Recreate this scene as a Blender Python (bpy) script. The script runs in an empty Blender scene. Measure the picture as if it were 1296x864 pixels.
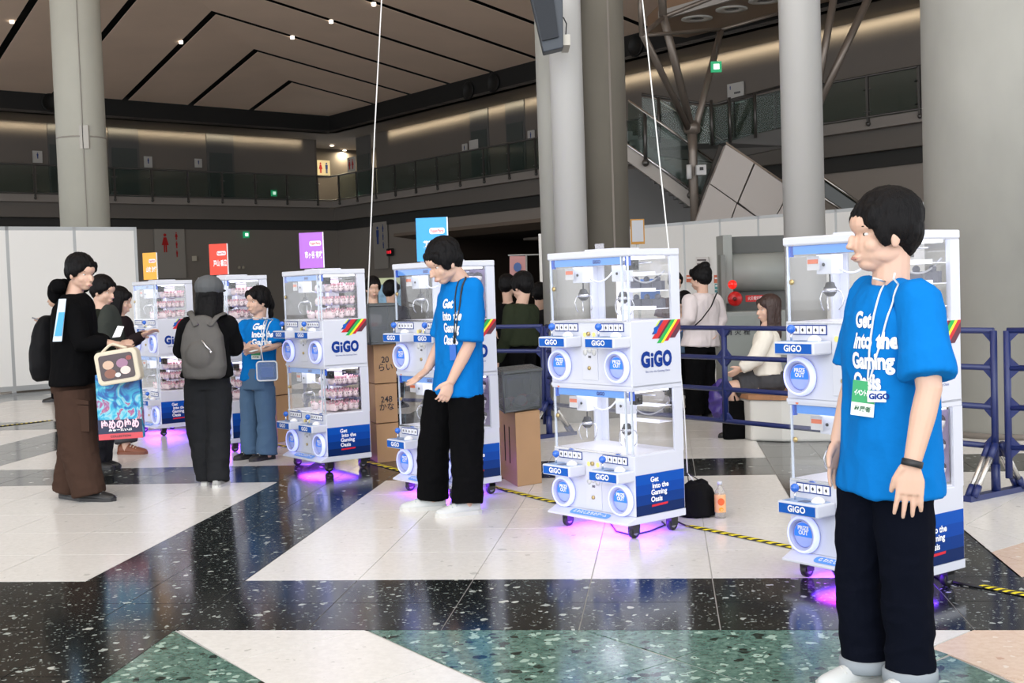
import bpy, bmesh, math, random
from mathutils import Vector, Matrix, noise
from mathutils.bvhtree import BVHTree
PI = math.pi
scn = bpy.context.scene
COL = scn.collection
random.seed(7)

# ------------------------------------------------------------------ camera
FPX, PITCH, ROLL, CAMH = 1583.85, 0.04339, -0.03368, 1.40
_F = Vector((0, math.cos(PITCH), -math.sin(PITCH)))
_U = Vector((0, math.sin(PITCH), math.cos(PITCH)))
_X = Vector((1, 0, 0))
CX = (_X * math.cos(ROLL) + _U * math.sin(ROLL)).normalized()
CU = (-_X * math.sin(ROLL) + _U * math.cos(ROLL)).normalized()
CAM = Vector((0, 0, CAMH))
cam_data = bpy.data.cameras.new('camera')
cam = bpy.data.objects.new('camera', cam_data)
COL.objects.link(cam)
cam_data.sensor_width = 36.0
cam_data.sensor_fit = 'HORIZONTAL'
cam_data.lens = FPX / 1296 * 36.0
cam_data.clip_end = 300
cam.matrix_world = Matrix(((CX.x, CU.x, -_F.x, CAM.x), (CX.y, CU.y, -_F.y, CAM.y), (CX.z, CU.z, -_F.z, CAM.z), (0, 0, 0, 1)))
scn.camera = cam
scn.view_settings.view_transform = 'Standard'
scn.view_settings.look = 'None'
scn.view_settings.gamma = 1.0
scn.view_settings.exposure = 0.68
scn.cycles.transparent_max_bounces = 32
scn.view_settings.use_curve_mapping = False

# ------------------------------------------------------------------ daylight
world = bpy.data.worlds.new('daylight')
scn.world = world
world.use_nodes = True
wn = world.node_tree.nodes
bg = wn['Background']
bg.inputs[0].default_value = (0.93, 0.96, 1.0, 1)
bg.inputs[1].default_value = 1.35

def area(name, loc, target, sx, sy, power, color, spread=180):
    d = bpy.data.lights.new(name, 'AREA')
    d.shape = 'RECTANGLE'; d.size = sx; d.size_y = sy; d.energy = power; d.color = color
    d.spread = math.radians(spread)
    o = bpy.data.objects.new(name, d); COL.objects.link(o)
    o.location = loc
    o.rotation_euler = (Vector(target) - Vector(loc)).to_track_quat('-Z', 'Y').to_euler()
    return o
# the glazed front of the hall, behind the camera
area('window_daylight', (-6, -16, 7.5), (0, 12, 0.5), 34, 11, 1650, (0.97, 0.985, 1.0))
area('overhead_fill', (1, 3, 8.6), (1, 8, 0), 18, 9, 420, (1.0, 0.99, 0.97))  # soft overhead fill, added to brighten the floor; no such opening is known

# ------------------------------------------------------------------ geometry helpers
def ray(px, py):
    return _F * FPX + CX * (px - 648) - CU * (py - 432)
def at(px, py, Y):
    d = ray(px, py); return CAM + d * (Y / d.y)
def at_z(px, py, z=0.0):
    d = ray(px, py); return CAM + d * ((z - CAMH) / d.z)
def on_plane(px, py, P, n):
    d = ray(px, py); return CAM + d * (((Vector(P) - CAM).dot(n)) / d.dot(n))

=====

## What is expected
Pictures excluded, repeat exactly the lines from the top of the material through the line with "bg.inputs[1].default_value = 1.35", including both of those lines.

## Correct result
Recreate this scene as a Blender Python (bpy) script. The script runs in an empty Blender scene. Measure the picture as if it were 1296x864 pixels.
import bpy, bmesh, math, random
from mathutils import Vector, Matrix, noise
from mathutils.bvhtree import BVHTree
PI = math.pi
scn = bpy.context.scene
COL = scn.collection
random.seed(7)

# ------------------------------------------------------------------ camera
FPX, PITCH, ROLL, CAMH = 1583.85, 0.04339, -0.03368, 1.40
_F = Vector((0, math.cos(PITCH), -math.sin(PITCH)))
_U = Vector((0, math.sin(PITCH), math.cos(PITCH)))
_X = Vector((1, 0, 0))
CX = (_X * math.cos(ROLL) + _U * math.sin(ROLL)).normalized()
CU = (-_X * math.sin(ROLL) + _U * math.cos(ROLL)).normalized()
CAM = Vector((0, 0, CAMH))
cam_data = bpy.data.cameras.new('camera')
cam = bpy.data.objects.new('camera', cam_data)
COL.objects.link(cam)
cam_data.sensor_width = 36.0
cam_data.sensor_fit = 'HORIZONTAL'
cam_data.lens = FPX / 1296 * 36.0
cam_data.clip_end = 300
cam.matrix_world = Matrix(((CX.x, CU.x, -_F.x, CAM.x), (CX.y, CU.y, -_F.y, CAM.y), (CX.z, CU.z, -_F.z, CAM.z), (0, 0, 0, 1)))
scn.camera = cam
scn.view_settings.view_transform = 'Standard'
scn.view_settings.look = 'None'
scn.view_settings.gamma = 1.0
scn.view_settings.exposure = 0.68
scn.cycles.transparent_max_bounces = 32
scn.view_settings.use_curve_mapping = False

# ------------------------------------------------------------------ daylight
world = bpy.data.worlds.new('daylight')
scn.world = world
world.use_nodes = True
wn = world.node_tree.nodes
bg = wn['Background']
bg.inputs[0].default_value = (0.93, 0.96, 1.0, 1)
bg.inputs[1].default_value = 1.35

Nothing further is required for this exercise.